A report by JP Morgan estimates India’s metal scrap import at $13 billion (Rs 7,800 crore) for 2012-13, almost double the $7 bn in 2009-10. The steep decline in iron ore availability due to restrictions in Karnataka, Goa and Odisha have escalated import of steel scrap, the alternative raw material.
Importers have abstained from fresh purchases, concerned that the falling rupee would add to raw material costs and squeeze margins due to their inability to pass it on to consumers. Metal demand has come under tremendous pressure from consuming industries, including automobiles, infrastructure and construction. Margins are likely to be squeezed between high cost of raw material and poor demand for finished products.
“We have halted our fresh orders and adopted a wait and watch strategy at the rupee’s current level of 60 against the dollar. At this level, import of steel scrap will be costly. Since steel demand has been under severe stress from consuming industries, it is challenging to pass on the increased raw material cost to consumers,” said Neeral Singhal, managing director of Bhushan Steel, which uses imported steel scrap as raw material in its furnaces extensively.
The rupee has depreciated around 10 per cent so far this year to trade at 60.19 against the dollar today. This means import of steel scrap has become proportionately costlier. While prices of steel scrap have declined 16 per cent to $334.5 a tonne (ex-Rotterdam), the levy of 2.5 per cent import duty offsets the price advantage for Indian users.
“We are waiting for the rupee to appreciate for passing on fresh orders. On reaching 58 against the dollar, we would start fresh orders. At the current level of 59 and 60, import of steel scrap is uneconomical,” said Singhal.
In addition to steel scrap, India imports a huge quantity of aluminium, copper and zinc scrap for manufacturing secondary metals for use in subsidiary activities, including manufacturing of artifacts and some household items. Barring a few leading primary metal producers, others use seconds (damaged virgin metal) and scrap as raw materials.

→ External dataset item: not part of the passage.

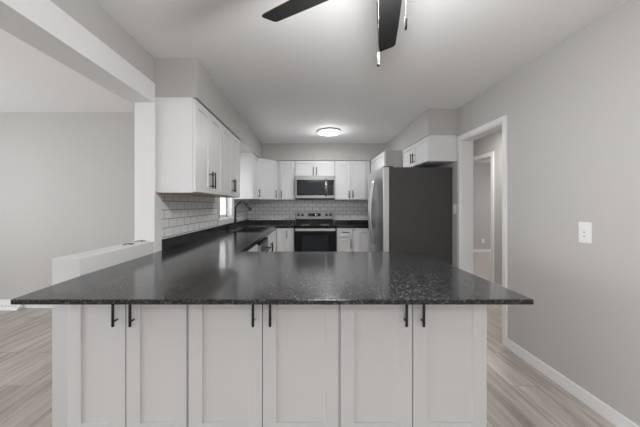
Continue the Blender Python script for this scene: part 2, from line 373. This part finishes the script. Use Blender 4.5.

Companies like Jhagadia Copper use scrap as raw material immensely.
A fall in import of metal scrap is set to result in a loss of Rs 11,000 crore in foundry exports to competing countries, including China and Taiwan.
“It is the most challenging of times, which Indian steel and secondary metal producers did not see even in the global economic slowdown era of 2009. In fact, steel mills have cut their production capacity due to high cost of scrap imports and their failure to pass it on to consumers,” said Zain Nathani, vice-president, Metal Recycling Association of India.
The sentiment can be changed only through government support, he added.